#### DATASET CONTENT:

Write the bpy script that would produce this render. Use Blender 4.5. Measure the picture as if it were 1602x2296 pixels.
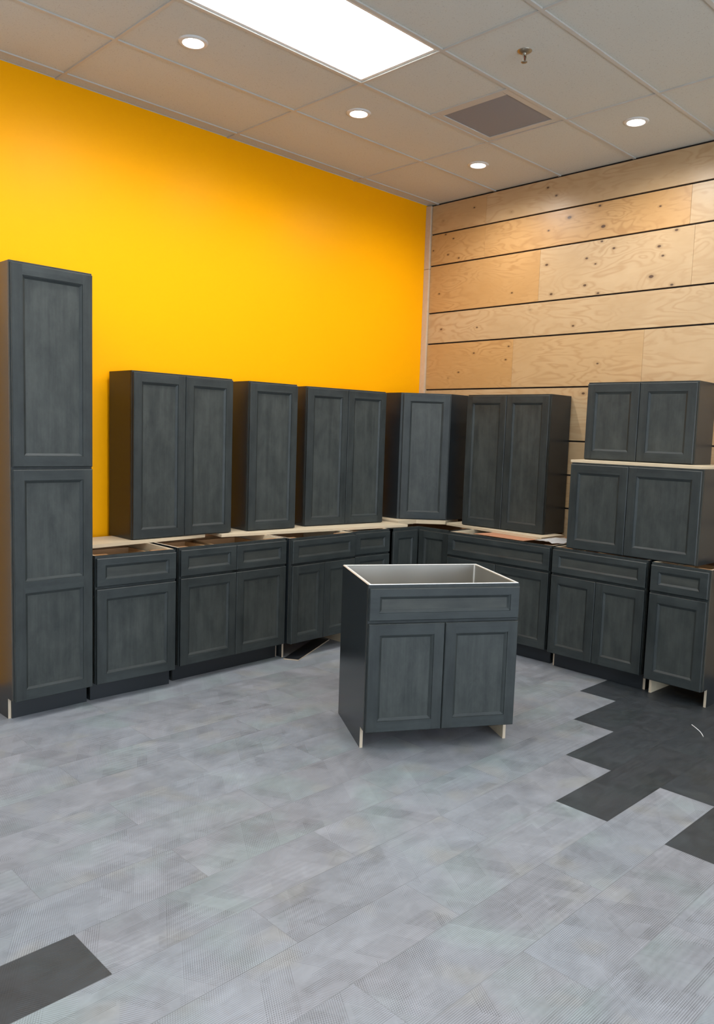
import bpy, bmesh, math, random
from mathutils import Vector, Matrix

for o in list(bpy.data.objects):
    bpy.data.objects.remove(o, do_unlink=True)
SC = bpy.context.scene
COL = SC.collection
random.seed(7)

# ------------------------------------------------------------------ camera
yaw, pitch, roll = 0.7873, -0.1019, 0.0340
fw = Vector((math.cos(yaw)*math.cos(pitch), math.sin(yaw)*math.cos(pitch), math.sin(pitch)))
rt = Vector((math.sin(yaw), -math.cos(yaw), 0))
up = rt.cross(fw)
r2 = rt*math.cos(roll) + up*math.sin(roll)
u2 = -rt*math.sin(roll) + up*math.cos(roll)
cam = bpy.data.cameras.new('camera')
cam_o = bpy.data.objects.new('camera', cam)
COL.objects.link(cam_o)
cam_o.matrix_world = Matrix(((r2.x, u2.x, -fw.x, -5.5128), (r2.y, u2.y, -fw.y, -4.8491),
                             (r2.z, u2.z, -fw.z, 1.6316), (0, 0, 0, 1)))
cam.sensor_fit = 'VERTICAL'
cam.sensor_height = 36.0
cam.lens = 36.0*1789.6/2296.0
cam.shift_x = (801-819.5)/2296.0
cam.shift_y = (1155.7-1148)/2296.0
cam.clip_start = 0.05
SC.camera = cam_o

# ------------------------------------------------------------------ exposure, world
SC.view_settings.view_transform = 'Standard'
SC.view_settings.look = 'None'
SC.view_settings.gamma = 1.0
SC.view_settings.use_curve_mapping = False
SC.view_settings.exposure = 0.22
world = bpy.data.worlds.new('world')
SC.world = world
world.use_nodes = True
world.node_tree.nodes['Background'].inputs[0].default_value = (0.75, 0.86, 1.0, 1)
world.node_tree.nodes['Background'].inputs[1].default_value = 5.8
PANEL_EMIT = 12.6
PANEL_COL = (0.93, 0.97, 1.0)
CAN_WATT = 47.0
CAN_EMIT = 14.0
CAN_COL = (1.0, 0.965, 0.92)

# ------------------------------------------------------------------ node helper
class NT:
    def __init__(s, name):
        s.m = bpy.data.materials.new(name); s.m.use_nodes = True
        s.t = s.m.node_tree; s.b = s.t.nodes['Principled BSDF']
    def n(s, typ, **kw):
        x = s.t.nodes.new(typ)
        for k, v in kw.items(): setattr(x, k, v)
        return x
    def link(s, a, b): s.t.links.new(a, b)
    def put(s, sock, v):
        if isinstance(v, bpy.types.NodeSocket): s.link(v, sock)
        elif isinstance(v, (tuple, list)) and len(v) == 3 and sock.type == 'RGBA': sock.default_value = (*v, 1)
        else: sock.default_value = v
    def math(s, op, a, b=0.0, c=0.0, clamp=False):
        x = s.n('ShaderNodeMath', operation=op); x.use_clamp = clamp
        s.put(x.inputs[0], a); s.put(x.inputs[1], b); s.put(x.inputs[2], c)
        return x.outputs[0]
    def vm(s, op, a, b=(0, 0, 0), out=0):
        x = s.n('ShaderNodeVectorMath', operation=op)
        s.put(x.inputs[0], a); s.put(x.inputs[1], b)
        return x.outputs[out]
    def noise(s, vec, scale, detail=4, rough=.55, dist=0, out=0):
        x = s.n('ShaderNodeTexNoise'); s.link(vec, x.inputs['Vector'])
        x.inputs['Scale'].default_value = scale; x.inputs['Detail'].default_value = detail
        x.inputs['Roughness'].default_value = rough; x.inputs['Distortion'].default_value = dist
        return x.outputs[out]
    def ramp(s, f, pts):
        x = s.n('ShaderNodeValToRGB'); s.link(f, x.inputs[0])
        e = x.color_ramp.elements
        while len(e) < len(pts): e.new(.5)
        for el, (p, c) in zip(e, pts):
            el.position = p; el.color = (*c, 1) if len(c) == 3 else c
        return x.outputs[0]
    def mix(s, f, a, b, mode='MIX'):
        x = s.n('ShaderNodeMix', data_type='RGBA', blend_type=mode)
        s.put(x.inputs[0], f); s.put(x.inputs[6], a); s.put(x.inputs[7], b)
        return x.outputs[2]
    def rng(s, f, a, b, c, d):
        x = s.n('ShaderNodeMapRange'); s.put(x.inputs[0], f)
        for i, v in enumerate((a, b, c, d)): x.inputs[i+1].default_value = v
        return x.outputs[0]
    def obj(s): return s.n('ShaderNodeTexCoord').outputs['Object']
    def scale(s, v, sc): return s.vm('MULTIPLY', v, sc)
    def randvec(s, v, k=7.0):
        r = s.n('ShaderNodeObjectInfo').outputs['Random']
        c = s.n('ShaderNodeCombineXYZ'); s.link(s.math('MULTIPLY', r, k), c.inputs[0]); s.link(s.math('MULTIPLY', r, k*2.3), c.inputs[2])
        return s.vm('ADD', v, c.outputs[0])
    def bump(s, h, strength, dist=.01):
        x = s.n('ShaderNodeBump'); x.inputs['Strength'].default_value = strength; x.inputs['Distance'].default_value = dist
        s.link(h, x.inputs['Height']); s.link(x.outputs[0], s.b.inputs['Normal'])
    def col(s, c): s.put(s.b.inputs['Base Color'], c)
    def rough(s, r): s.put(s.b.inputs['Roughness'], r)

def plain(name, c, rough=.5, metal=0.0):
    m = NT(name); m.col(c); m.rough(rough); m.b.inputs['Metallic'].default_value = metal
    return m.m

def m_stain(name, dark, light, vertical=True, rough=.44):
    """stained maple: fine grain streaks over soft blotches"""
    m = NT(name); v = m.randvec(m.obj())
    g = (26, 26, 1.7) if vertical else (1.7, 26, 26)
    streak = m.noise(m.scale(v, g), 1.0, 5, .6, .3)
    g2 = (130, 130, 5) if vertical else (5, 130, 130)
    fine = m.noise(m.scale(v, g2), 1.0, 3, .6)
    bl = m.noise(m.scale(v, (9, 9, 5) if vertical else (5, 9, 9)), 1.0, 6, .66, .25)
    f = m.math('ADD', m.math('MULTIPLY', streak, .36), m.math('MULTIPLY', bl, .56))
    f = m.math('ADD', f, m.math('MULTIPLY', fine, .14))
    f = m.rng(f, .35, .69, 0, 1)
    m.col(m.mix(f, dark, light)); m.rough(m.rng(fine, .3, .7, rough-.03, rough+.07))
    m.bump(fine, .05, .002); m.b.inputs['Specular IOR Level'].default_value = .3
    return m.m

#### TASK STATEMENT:
Reproduce every line above as written, skipping pictures.

#### RESULT:
Write the bpy script that would produce this render. Use Blender 4.5. Measure the picture as if it were 1602x2296 pixels.
import bpy, bmesh, math, random
from mathutils import Vector, Matrix

for o in list(bpy.data.objects):
    bpy.data.objects.remove(o, do_unlink=True)
SC = bpy.context.scene
COL = SC.collection
random.seed(7)

# ------------------------------------------------------------------ camera
yaw, pitch, roll = 0.7873, -0.1019, 0.0340
fw = Vector((math.cos(yaw)*math.cos(pitch), math.sin(yaw)*math.cos(pitch), math.sin(pitch)))
rt = Vector((math.sin(yaw), -math.cos(yaw), 0))
up = rt.cross(fw)
r2 = rt*math.cos(roll) + up*math.sin(roll)
u2 = -rt*math.sin(roll) + up*math.cos(roll)
cam = bpy.data.cameras.new('camera')
cam_o = bpy.data.objects.new('camera', cam)
COL.objects.link(cam_o)
cam_o.matrix_world = Matrix(((r2.x, u2.x, -fw.x, -5.5128), (r2.y, u2.y, -fw.y, -4.8491),
                             (r2.z, u2.z, -fw.z, 1.6316), (0, 0, 0, 1)))
cam.sensor_fit = 'VERTICAL'
cam.sensor_height = 36.0
cam.lens = 36.0*1789.6/2296.0
cam.shift_x = (801-819.5)/2296.0
cam.shift_y = (1155.7-1148)/2296.0
cam.clip_start = 0.05
SC.camera = cam_o

# ------------------------------------------------------------------ exposure, world
SC.view_settings.view_transform = 'Standard'
SC.view_settings.look = 'None'
SC.view_settings.gamma = 1.0
SC.view_settings.use_curve_mapping = False
SC.view_settings.exposure = 0.22
world = bpy.data.worlds.new('world')
SC.world = world
world.use_nodes = True
world.node_tree.nodes['Background'].inputs[0].default_value = (0.75, 0.86, 1.0, 1)
world.node_tree.nodes['Background'].inputs[1].default_value = 5.8
PANEL_EMIT = 12.6
PANEL_COL = (0.93, 0.97, 1.0)
CAN_WATT = 47.0
CAN_EMIT = 14.0
CAN_COL = (1.0, 0.965, 0.92)

# ------------------------------------------------------------------ node helper
class NT:
    def __init__(s, name):
        s.m = bpy.data.materials.new(name); s.m.use_nodes = True
        s.t = s.m.node_tree; s.b = s.t.nodes['Principled BSDF']
    def n(s, typ, **kw):
        x = s.t.nodes.new(typ)
        for k, v in kw.items(): setattr(x, k, v)
        return x
    def link(s, a, b): s.t.links.new(a, b)
    def put(s, sock, v):
        if isinstance(v, bpy.types.NodeSocket): s.link(v, sock)
        elif isinstance(v, (tuple, list)) and len(v) == 3 and sock.type == 'RGBA': sock.default_value = (*v, 1)
        else: sock.default_value = v
    def math(s, op, a, b=0.0, c=0.0, clamp=False):
        x = s.n('ShaderNodeMath', operation=op); x.use_clamp = clamp
        s.put(x.inputs[0], a); s.put(x.inputs[1], b); s.put(x.inputs[2], c)
        return x.outputs[0]
    def vm(s, op, a, b=(0, 0, 0), out=0):
        x = s.n('ShaderNodeVectorMath', operation=op)
        s.put(x.inputs[0], a); s.put(x.inputs[1], b)
        return x.outputs[out]
    def noise(s, vec, scale, detail=4, rough=.55, dist=0, out=0):
        x = s.n('ShaderNodeTexNoise'); s.link(vec, x.inputs['Vector'])
        x.inputs['Scale'].default_value = scale; x.inputs['Detail'].default_value = detail
        x.inputs['Roughness'].default_value = rough; x.inputs['Distortion'].default_value = dist
        return x.outputs[out]
    def ramp(s, f, pts):
        x = s.n('ShaderNodeValToRGB'); s.link(f, x.inputs[0])
        e = x.color_ramp.elements
        while len(e) < len(pts): e.new(.5)
        for el, (p, c) in zip(e, pts):
            el.position = p; el.color = (*c, 1) if len(c) == 3 else c
        return x.outputs[0]
    def mix(s, f, a, b, mode='MIX'):
        x = s.n('ShaderNodeMix', data_type='RGBA', blend_type=mode)
        s.put(x.inputs[0], f); s.put(x.inputs[6], a); s.put(x.inputs[7], b)
        return x.outputs[2]
    def rng(s, f, a, b, c, d):
        x = s.n('ShaderNodeMapRange'); s.put(x.inputs[0], f)
        for i, v in enumerate((a, b, c, d)): x.inputs[i+1].default_value = v
        return x.outputs[0]
    def obj(s): return s.n('ShaderNodeTexCoord').outputs['Object']
    def scale(s, v, sc): return s.vm('MULTIPLY', v, sc)
    def randvec(s, v, k=7.0):
        r = s.n('ShaderNodeObjectInfo').outputs['Random']
        c = s.n('ShaderNodeCombineXYZ'); s.link(s.math('MULTIPLY', r, k), c.inputs[0]); s.link(s.math('MULTIPLY', r, k*2.3), c.inputs[2])
        return s.vm('ADD', v, c.outputs[0])
    def bump(s, h, strength, dist=.01):
        x = s.n('ShaderNodeBump'); x.inputs['Strength'].default_value = strength; x.inputs['Distance'].default_value = dist
        s.link(h, x.inputs['Height']); s.link(x.outputs[0], s.b.inputs['Normal'])
    def col(s, c): s.put(s.b.inputs['Base Color'], c)
    def rough(s, r): s.put(s.b.inputs['Roughness'], r)

def plain(name, c, rough=.5, metal=0.0):
    m = NT(name); m.col(c); m.rough(rough); m.b.inputs['Metallic'].default_value = metal
    return m.m

def m_stain(name, dark, light, vertical=True, rough=.44):
    """stained maple: fine grain streaks over soft blotches"""
    m = NT(name); v = m.randvec(m.obj())
    g = (26, 26, 1.7) if vertical else (1.7, 26, 26)
    streak = m.noise(m.scale(v, g), 1.0, 5, .6, .3)
    g2 = (130, 130, 5) if vertical else (5, 130, 130)
    fine = m.noise(m.scale(v, g2), 1.0, 3, .6)
    bl = m.noise(m.scale(v, (9, 9, 5) if vertical else (5, 9, 9)), 1.0, 6, .66, .25)
    f = m.math('ADD', m.math('MULTIPLY', streak, .36), m.math('MULTIPLY', bl, .56))
    f = m.math('ADD', f, m.math('MULTIPLY', fine, .14))
    f = m.rng(f, .35, .69, 0, 1)
    m.col(m.mix(f, dark, light)); m.rough(m.rng(fine, .3, .7, rough-.03, rough+.07))
    m.bump(fine, .05, .002); m.b.inputs['Specular IOR Level'].default_value = .3
    return m.m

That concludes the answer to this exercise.